TASK DETAILS =
Beginning with the first line below, please repeat the material exactly, ending with the line that includes "random.seed(7)".

GIVEN DATA =
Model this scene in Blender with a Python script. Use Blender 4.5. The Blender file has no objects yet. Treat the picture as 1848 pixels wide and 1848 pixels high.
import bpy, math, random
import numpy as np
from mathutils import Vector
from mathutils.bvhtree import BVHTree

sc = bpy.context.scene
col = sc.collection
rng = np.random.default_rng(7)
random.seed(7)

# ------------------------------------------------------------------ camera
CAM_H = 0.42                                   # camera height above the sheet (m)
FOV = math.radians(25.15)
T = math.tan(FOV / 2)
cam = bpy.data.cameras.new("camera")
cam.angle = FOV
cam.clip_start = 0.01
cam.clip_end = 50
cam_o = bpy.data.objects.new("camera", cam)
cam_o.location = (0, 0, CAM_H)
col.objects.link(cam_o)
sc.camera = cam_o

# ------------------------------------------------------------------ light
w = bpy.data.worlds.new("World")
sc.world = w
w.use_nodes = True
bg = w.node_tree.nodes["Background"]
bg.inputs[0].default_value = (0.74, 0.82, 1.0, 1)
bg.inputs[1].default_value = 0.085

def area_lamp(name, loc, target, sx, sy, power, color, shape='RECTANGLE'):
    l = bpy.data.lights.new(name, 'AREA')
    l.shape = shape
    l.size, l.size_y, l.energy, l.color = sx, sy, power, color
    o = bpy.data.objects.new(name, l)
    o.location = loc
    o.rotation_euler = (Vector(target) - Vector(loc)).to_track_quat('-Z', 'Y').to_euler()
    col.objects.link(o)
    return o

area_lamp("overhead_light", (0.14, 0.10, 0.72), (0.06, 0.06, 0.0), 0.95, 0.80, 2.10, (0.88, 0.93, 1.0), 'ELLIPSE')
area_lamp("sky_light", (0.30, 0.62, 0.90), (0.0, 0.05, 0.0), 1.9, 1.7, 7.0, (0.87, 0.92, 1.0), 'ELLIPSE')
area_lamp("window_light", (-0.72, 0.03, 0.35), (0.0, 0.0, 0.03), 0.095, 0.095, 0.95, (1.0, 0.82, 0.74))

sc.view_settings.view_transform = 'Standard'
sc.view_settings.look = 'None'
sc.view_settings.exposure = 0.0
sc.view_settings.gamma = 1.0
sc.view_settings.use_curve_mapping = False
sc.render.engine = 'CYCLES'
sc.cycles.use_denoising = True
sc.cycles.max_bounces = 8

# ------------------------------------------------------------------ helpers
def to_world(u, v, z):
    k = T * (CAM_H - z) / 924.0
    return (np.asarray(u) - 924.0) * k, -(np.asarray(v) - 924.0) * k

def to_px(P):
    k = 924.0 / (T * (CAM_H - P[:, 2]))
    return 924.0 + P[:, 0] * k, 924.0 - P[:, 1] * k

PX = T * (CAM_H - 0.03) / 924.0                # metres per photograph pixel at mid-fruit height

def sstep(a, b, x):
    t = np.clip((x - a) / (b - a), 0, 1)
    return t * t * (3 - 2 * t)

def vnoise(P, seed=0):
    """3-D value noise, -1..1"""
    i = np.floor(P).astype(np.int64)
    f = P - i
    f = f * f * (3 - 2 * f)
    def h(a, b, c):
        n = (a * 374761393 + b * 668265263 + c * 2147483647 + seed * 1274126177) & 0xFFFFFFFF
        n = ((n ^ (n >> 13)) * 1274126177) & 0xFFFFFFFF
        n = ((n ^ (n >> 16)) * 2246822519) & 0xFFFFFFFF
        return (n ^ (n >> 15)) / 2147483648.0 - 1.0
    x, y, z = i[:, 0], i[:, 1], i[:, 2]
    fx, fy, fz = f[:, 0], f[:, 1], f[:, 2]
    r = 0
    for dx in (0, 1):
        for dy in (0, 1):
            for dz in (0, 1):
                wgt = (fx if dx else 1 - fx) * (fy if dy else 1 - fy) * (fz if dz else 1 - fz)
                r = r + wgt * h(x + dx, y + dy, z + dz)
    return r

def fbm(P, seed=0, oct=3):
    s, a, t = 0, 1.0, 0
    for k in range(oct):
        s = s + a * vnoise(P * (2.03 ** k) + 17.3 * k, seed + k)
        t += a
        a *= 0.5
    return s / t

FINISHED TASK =
Model this scene in Blender with a Python script. Use Blender 4.5. The Blender file has no objects yet. Treat the picture as 1848 pixels wide and 1848 pixels high.
import bpy, math, random
import numpy as np
from mathutils import Vector
from mathutils.bvhtree import BVHTree

sc = bpy.context.scene
col = sc.collection
rng = np.random.default_rng(7)
random.seed(7)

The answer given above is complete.